DeVos agreed to meet with advocacy groups about the Title IX guidances -- first, a 90-minute meeting with survivor advocacy groups, and then an additional meeting with men's rights groups.

That she decided to meet with at least one group that has outed survivors before -- and that she only gave survivors 90 minutes to tell their stories -- was, according to Know Your IX Program Manager Mahroh Jahangiri, not enough. And when Know Your IX cofounders Dana Bolger and Alexandra Brodsky wrote a Washington Post op-ed criticizing the department's inclusion of men's rights groups, they were swiftly disinvited from the meeting, according to Brodsky.

In a press release for the action, Jahangiri stated,

One meeting with a small group of survivors isn't enough to understand the complexity of the problem and importance of Title IX's protections. ... Recent statements from the Department of Education – like Candice Jackson's baseless claim that 90% of complaints regard regretted sex, not rape – show the officials tasked with protecting students' civil rights don't understand the nature of sexual violence or its devastating effects on survivors.

The DNC also commented on DeVos's move. Spokesperson Sabrina Singh stated,

DeVos should be working to ensure students are safe in school by increasing resources and programs to end sexual assault on college campuses, and making sure that students who have survived sexual assault have access to essential resources.

Weinstein finally did report her alleged assault -- initially to seek a no-contact order, and then, in summer 2013, to seek a formal complaint after she had allegedly been verbally harassed and even shoved by some of the assailant's friends.

She says it was a lengthy, drawn-out process. The Title IX directive stipulates that cases should be handled in a timely manner; the Department of Education suggests a 60-day period between the initial filing and the end of the case, though that number is not compulsory.

"They violated their own policies and procedures, and by extension, my rights," she alleges.

Weinstein's alleged assailant was eventually found in violation of sexual misconduct, she says, for which he was banned from residence halls.
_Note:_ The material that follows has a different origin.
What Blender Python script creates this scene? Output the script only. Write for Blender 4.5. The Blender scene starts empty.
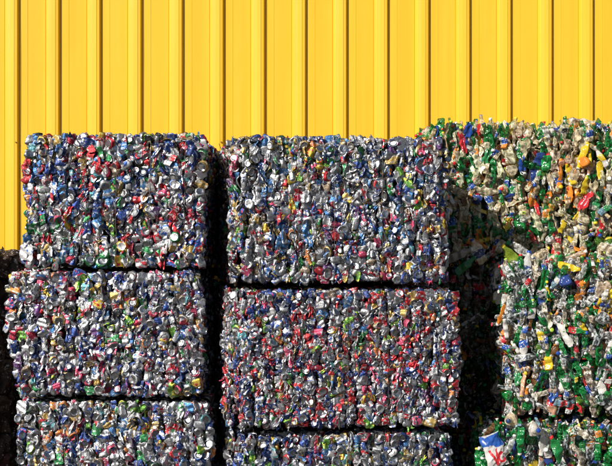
import bpy, math, random
import numpy as np
from mathutils import Vector

random.seed(7)
SC = bpy.context.scene
COL = SC.collection

# ------------------------------------------------------------------ camera constants
CAM_Y, CAM_Z = -8.0, 2.0          # eye height, looking level along +Y
PX = 0.006                        # metres per photo pixel at the front of the bales (612 px wide photo)

def to_px(p):
    d = p[1] - CAM_Y
    s = PX * d / 8.0
    return 306 + p[0] / s, 233 - (p[2] - CAM_Z) / s

# ------------------------------------------------------------------ object helpers
def tag(o, label=None, cat=None, group=None, kind=None):
    for k, v in (('label', label), ('category', cat), ('group', group), ('kind', kind)):
        if v: o[k] = v
    return o

def empty(name, loc, rz=0.0):
    o = bpy.data.objects.new(name, None)
    COL.objects.link(o)
    o.location = loc; o.rotation_euler = (0, 0, rz); o.empty_display_size = .1
    return o

def link(name, me, parent=None):
    o = bpy.data.objects.new(name, me)
    COL.objects.link(o)
    if parent is not None: o.parent = parent
    return o

def np_mesh(name, V, quads, mats, matidx=None, attrs=None, smooth=True):
    # smooth: one flag, or one per face
    """V (n,3); quads (m,4) int."""
    me = bpy.data.meshes.new(name)
    n, m = len(V), len(quads)
    me.vertices.add(n); me.vertices.foreach_set('co', np.ascontiguousarray(V, np.float32).ravel())
    me.loops.add(m * 4); me.loops.foreach_set('vertex_index', np.ascontiguousarray(quads, np.int32).ravel())
    me.polygons.add(m)
    me.polygons.foreach_set('loop_start', np.arange(0, m * 4, 4, dtype=np.int32))
    me.polygons.foreach_set('loop_total', np.full(m, 4, np.int32))
    for mt in mats: me.materials.append(mt)
    if matidx is not None: me.polygons.foreach_set('material_index', np.ascontiguousarray(matidx, np.int32))
    me.polygons.foreach_set('use_smooth', np.full(m, smooth, bool) if isinstance(smooth, bool) else np.ascontiguousarray(smooth, bool))
    for an, typ, arr in (attrs or []):
        a = me.attributes.new(an, typ, 'POINT')
        a.data.foreach_set('color' if typ == 'FLOAT_COLOR' else 'vector', np.ascontiguousarray(arr, np.float32).ravel())
    me.update(calc_edges=True)
    return me

def box_arrays(x0, x1, y0, y1, z0, z1):
    V = np.array([[x, y, z] for x in (x0, x1) for y in (y0, y1) for z in (z0, z1)], float)
    Q = np.array([[0, 1, 3, 2], [4, 6, 7, 5], [0, 4, 5, 1], [2, 3, 7, 6], [0, 2, 6, 4], [1, 5, 7, 3]])
    return V, Q

def tube_arrays(pts, r, n=6):
    pts = np.array(pts, float); m = len(pts)
    T = np.gradient(pts, axis=0); T /= np.linalg.norm(T, axis=1)[:, None] + 1e-9
    V = []
    for p, t in zip(pts, T):
        up = np.array([1., 0, 0]) if abs(t[0]) < .9 else np.array([0, 1., 0])
        a = np.cross(t, up); a /= np.linalg.norm(a); b = np.cross(t, a)
        for k in range(n):
            th = 2 * math.pi * k / n
            V.append(p + r * (math.cos(th) * a + math.sin(th) * b))
    Q = [[i * n + k, i * n + (k + 1) % n, (i + 1) * n + (k + 1) % n, (i + 1) * n + k] for i in range(m - 1) for k in range(n)]
    return np.array(V), np.array(Q)

def merge(parts):
    Vs, Qs, o = [], [], 0
    for V, Q in parts:
        Vs.append(V); Qs.append(Q + o); o += len(V)
    return np.concatenate(Vs), np.concatenate(Qs)

# ------------------------------------------------------------------ node helpers
def new_mat(name):
    m = bpy.data.materials.new(name); m.use_nodes = True
    nt = m.node_tree; nt.nodes.clear()
    out = nt.nodes.new('ShaderNodeOutputMaterial')
    return m, nt, out

def N(nt, typ, **kw):
    n = nt.nodes.new(typ)
    for k, v in kw.items():
        if k.startswith('_'): setattr(n, k[1:], v)
        else: n.inputs[k.replace('__', ' ')].default_value = v
    return n

def L(nt, a, b): nt.links.new(a, b)

def math_node(nt, op, a, b=None, clamp=False):
    n = nt.nodes.new('ShaderNodeMath'); n.operation = op; n.use_clamp = clamp
    for i, v in enumerate((a, b)):
        if v is None: continue
        if hasattr(v, 'links'): L(nt, v, n.inputs[i])
        else: n.inputs[i].default_value = v
    return n.outputs[0]

def step(nt, sock, t, w=.02):
    n = nt.nodes.new('ShaderNodeMapRange'); n.interpolation_type = 'SMOOTHSTEP'
    L(nt, sock, n.inputs[0]); n.inputs[1].default_value = t - w; n.inputs[2].default_value = t + w
    return n.outputs[0]

def mix_rgb(nt, fac, a, b):
    n = nt.nodes.new('ShaderNodeMix'); n.data_type = 'RGBA'
    for i, v in ((0, fac), (6, a), (7, b)):
        if hasattr(v, 'links'): L(nt, v, n.inputs[i])
        else: n.inputs[i].default_value = v
    return n.outputs[2]

# ------------------------------------------------------------------ materials
def can_material():
    """Printed aluminium: two ink colours per can and bare metal where the print leaves it or has worn off."""
    m, nt, out = new_mat('printed_can')
    a = N(nt, 'ShaderNodeAttribute', _attribute_name='ink'); b = N(nt, 'ShaderNodeAttribute', _attribute_name='second')
    o = N(nt, 'ShaderNodeAttribute', _attribute_name='orig')
    seed = math_node(nt, 'MULTIPLY', b.outputs['Alpha'], 40.0)
    n1 = N(nt, 'ShaderNodeTexNoise', _noise_dimensions='4D', Scale=22.0, Detail=1.5, Roughness=.5, Distortion=.6)
    n2 = N(nt, 'ShaderNodeTexNoise', _noise_dimensions='4D', Scale=48.0, Detail=2.0, Roughness=.6)
    n3 = N(nt, 'ShaderNodeTexNoise', _noise_dimensions='4D', Scale=210.0, Detail=2.0, Roughness=.65)
    for n in (n1, n2, n3):
        L(nt, o.outputs['Vector'], n.inputs['Vector']); L(nt, seed, n.inputs['W'])
    c = mix_rgb(nt, step(nt, n1.outputs[0], .59, .02), a.outputs['Color'], b.outputs['Color'])
    bare = math_node(nt, 'MAXIMUM', step(nt, n2.outputs[0], .63, .02), step(nt, n3.outputs[0], .72, .03))
    c = mix_rgb(nt, bare, c, (.52, .53, .56, 1))
    grime = step(nt, n3.outputs[0], .36, .12)
    c = mix_rgb(nt, grime, mix_rgb(nt, .35, c, (.10, .09, .08, 1)), c)
    p = N(nt, 'ShaderNodeBsdfPrincipled', Roughness=.34)
    L(nt, c, p.inputs['Base Color'])
    L(nt, a.outputs['Alpha'], p.inputs['Metallic'])
    r = N(nt, 'ShaderNodeMapRange'); L(nt, n2.outputs[0], r.inputs[0])
    r.inputs[1].default_value = .3; r.inputs[2].default_value = .7; r.inputs[3].default_value = .38; r.inputs[4].default_value = .58
    L(nt, r.outputs[0], p.inputs['Roughness'])
    v = N(nt, 'ShaderNodeTexVoronoi', _feature='F1', Scale=120.0); L(nt, o.outputs['Vector'], v.inputs['Vector'])
    h = math_node(nt, 'ADD', v.outputs['Distance'], n2.outputs[0])
    bp = N(nt, 'ShaderNodeBump', Strength=.38, Distance=.0035); L(nt, h, bp.inputs['Height']); L(nt, bp.outputs[0], p.inputs['Normal'])
    L(nt, p.outputs[0], out.inputs[0])
    return m

def bare_material():
    m, nt, out = new_mat('bare_aluminium')
    o = N(nt, 'ShaderNodeAttribute', _attribute_name='orig'); b = N(nt, 'ShaderNodeAttribute', _attribute_name='second')
    seed = math_node(nt, 'MULTIPLY', b.outputs['Alpha'], 40.0)
    n = N(nt, 'ShaderNodeTexNoise', _noise_dimensions='4D', Scale=90.0, Detail=3.0)
    L(nt, o.outputs['Vector'], n.inputs['Vector']); L(nt, seed, n.inputs['W'])
    c = mix_rgb(nt, step(nt, n.outputs[0], .42, .16), (.24, .235, .24, 1), (.59, .60, .63, 1))
    p = N(nt, 'ShaderNodeBsdfPrincipled', Roughness=.3, Metallic=1.0); L(nt, c, p.inputs['Base Color'])
    bp = N(nt, 'ShaderNodeBump', Strength=.24, Distance=.003); L(nt, n.outputs[0], bp.inputs['Height']); L(nt, bp.outputs[0], p.inputs['Normal'])
    L(nt, p.outputs[0], out.inputs[0])
    return m

def pet_material():
    """Thin bottle wall: glossy, partly see-through plastic (alpha of «ink»), with a printed label band on some."""
    m, nt, out = new_mat('bottle_plastic')
    a = N(nt, 'ShaderNodeAttribute', _attribute_name='ink'); b = N(nt, 'ShaderNodeAttribute', _attribute_name='second')
    o = N(nt, 'ShaderNodeAttribute', _attribute_name='orig')
    sep = N(nt, 'ShaderNodeSeparateXYZ'); L(nt, o.outputs['Vector'], sep.inputs[0])
    z = sep.outputs[2]
    lab = math_node(nt, 'MULTIPLY', step(nt, z, .050, .001), math_node(nt, 'SUBTRACT', 1.0, step(nt, z, .112, .001)))
    lab = math_node(nt, 'MULTIPLY', lab, b.outputs['Alpha'])
    n = N(nt, 'ShaderNodeTexNoise', Scale=55.0, Detail=2.0, Distortion=.5); L(nt, o.outputs['Vector'], n.inputs['Vector'])
    n3 = N(nt, 'ShaderNodeTexNoise', Scale=160.0, Detail=3.0); L(nt, o.outputs['Vector'], n3.inputs['Vector'])
    labc = mix_rgb(nt, step(nt, n.outputs[0], .58, .02), b.outputs['Color'], (.78, .76, .72, 1))
    body = mix_rgb(nt, step(nt, n3.outputs[0], .40, .12), mix_rgb(nt, .10, a.outputs['Color'], (.16, .12, .08, 1)), a.outputs['Color'])
    c = mix_rgb(nt, lab, body, labc)
    p = N(nt, 'ShaderNodeBsdfPrincipled', Roughness=.13, IOR=1.6)
    p.inputs['Coat Weight'].default_value = .6; p.inputs['Coat Roughness'].default_value = .06; L(nt, c, p.inputs['Base Color'])
    tl = N(nt, 'ShaderNodeBsdfTranslucent'); L(nt, c, tl.inputs['Color'])
    mx0 = N(nt, 'ShaderNodeMixShader', Fac=.15); L(nt, p.outputs[0], mx0.inputs[1]); L(nt, tl.outputs[0], mx0.inputs[2])
    tr = N(nt, 'ShaderNodeBsdfTransparent'); L(nt, mix_rgb(nt, .55, body, (1, 1, 1, 1)), tr.inputs['Color'])
    mp = N(nt, 'ShaderNodeMapping'); mp.inputs['Scale'].default_value = (1, 1, .8); L(nt, o.outputs['Vector'], mp.inputs['Vector'])
    n4 = N(nt, 'ShaderNodeTexNoise', Scale=42.0, Detail=1.5, Roughness=.5); L(nt, mp.outputs[0], n4.inputs['Vector'])
    haze = N(nt, 'ShaderNodeMapRange'); L(nt, n4.outputs[0], haze.inputs[0])
    haze.inputs[1].default_value = .36; haze.inputs[2].default_value = .62; haze.inputs[3].default_value = .15; haze.inputs[4].default_value = 1.9
    t = math_node(nt, 'MULTIPLY', math_node(nt, 'MULTIPLY', a.outputs['Alpha'], haze.outputs[0], True), math_node(nt, 'SUBTRACT', 1.0, lab))
    gl = N(nt, 'ShaderNodeBsdfGlossy', Roughness=.12)
    fr = N(nt, 'ShaderNodeFresnel', IOR=1.6)
    clear = N(nt, 'ShaderNodeMixShader'); L(nt, fr.outputs[0], clear.inputs[0]); L(nt, tr.outputs[0], clear.inputs[1]); L(nt, gl.outputs[0], clear.inputs[2])
    mx = N(nt, 'ShaderNodeMixShader'); L(nt, t, mx.inputs[0]); L(nt, mx0.outputs[0], mx.inputs[1]); L(nt, clear.outputs[0], mx.inputs[2])
    v = N(nt, 'ShaderNodeTexVoronoi', Scale=70.0); L(nt, o.outputs['Vector'], v.inputs['Vector'])
    h = math_node(nt, 'ADD', v.outputs['Distance'], n.outputs[0])
    bp = N(nt, 'ShaderNodeBump', Strength=.45, Distance=.005); L(nt, h, bp.inputs['Height']); L(nt, bp.outputs[0], p.inputs['Normal']); L(nt, bp.outputs[0], gl.inputs['Normal']); L(nt, bp.outputs[0], fr.inputs['Normal'])
    L(nt, mx.outputs[0], out.inputs[0])
    return m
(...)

So when she saw him at a residence hall one month later, she called the university police.

But they had no record of her case or contact order.

When she met with Director of the Office of Student Rights & Responsibilities, Gabe Slifka, he reportedly told her something strikingly reminiscent of Jackson's comments last week that most rape accusations stem from regret.

"They told me that he deserved to be a student too," Weinstein claims. "They said that I needed to understand how difficult this has been for him."

Elite Daily reached out to then-director Slifka and was redirected to the university's Interim Executive Director of Media Relations. The university did not respond to a request for comment at the time of publication.

Weinstein stresses the importance of directives like Title IX -- one of the reasons she went to the action protesting DeVos.

"I've been involved in advocacy around sexual assault in schools for a while now, and Title IX played a big role in my experience," she says. "Knowing that enforcement is potentially at risk ... It was very powerful to stand in front of the Department of Education."

"I also just want to add that, to me, upholding Title IX regulations is common sense," she says. "It was put into place to ensure all folks can pursue their education, free of violence and harassment, and I find equality to be a very compelling reason to enforce a law."